Hawaiian Airlines and Gevo enter into SAF sales agreement
Gevo expects to supply the SAF from a facility to be constructed in the Midwestern United States and begin deliveries to Hawaiian’s gateway cities in California starting in 2029.
“This offtake agreement gets us one step closer to achieving our goal of net-zero carbon emissions by 2050,” said Peter Ingram, Hawaiian’s president and CEO. “We intend to continue to invest in SAF, which will be pivotal in reducing our impact on the environment.”
“Gevo is pleased to welcome Hawaiian Airlines to our customer family of airlines that are working hard to achieve their net zero goals,” said Gevo CEO Patrick Gruber.
“By counting all of the carbon, analysed using Argonne’s GREET (Greenhouse Gases, Regulated Emissions, and Energy Use in Transportation) method, we are working to help airlines realise these goals.”
Gevo will produce SAF using residual starch from inedible field corn, grown using regenerative farming practices.
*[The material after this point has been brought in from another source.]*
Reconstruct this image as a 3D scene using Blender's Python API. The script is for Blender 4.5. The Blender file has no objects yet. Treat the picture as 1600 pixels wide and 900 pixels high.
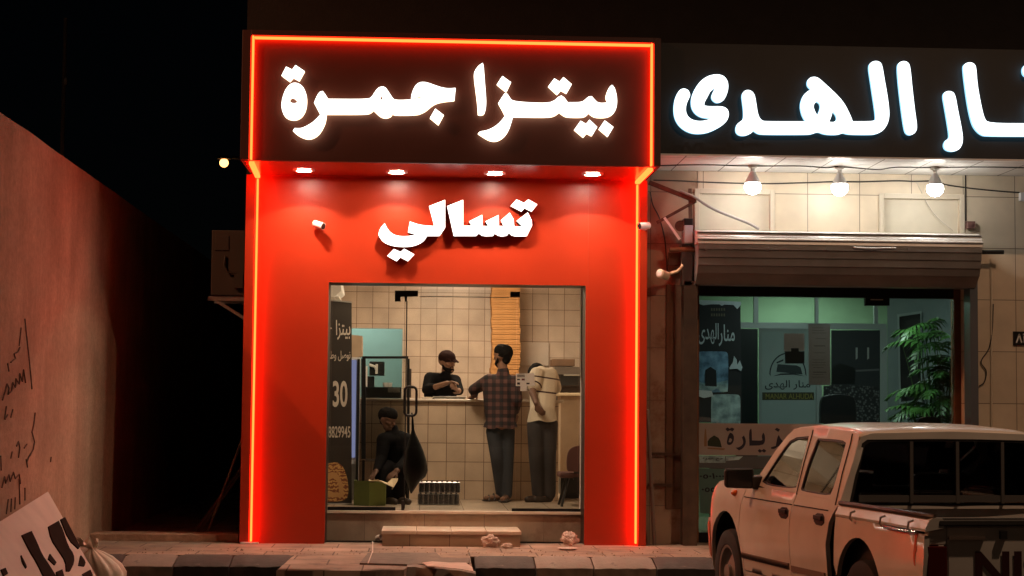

The production process also will utilise renewable electricity and renewable natural gas, resulting in low-carbon fuels with substantially reduced carbon intensity (the level of greenhouse gas emissions compared to standard petroleum fossil-based fuels across their life cycle). Gevo’s process is designed to maximise value and minimize waste by using the same acre of farmland to produce both animal feed and renewable fuels while sequestering atmospheric carbon through photosynthesis.
The fuel sales agreement is subject to certain conditions precedent, including Gevo developing, financing, and constructing the facility to produce the SAF contemplated by the agreement.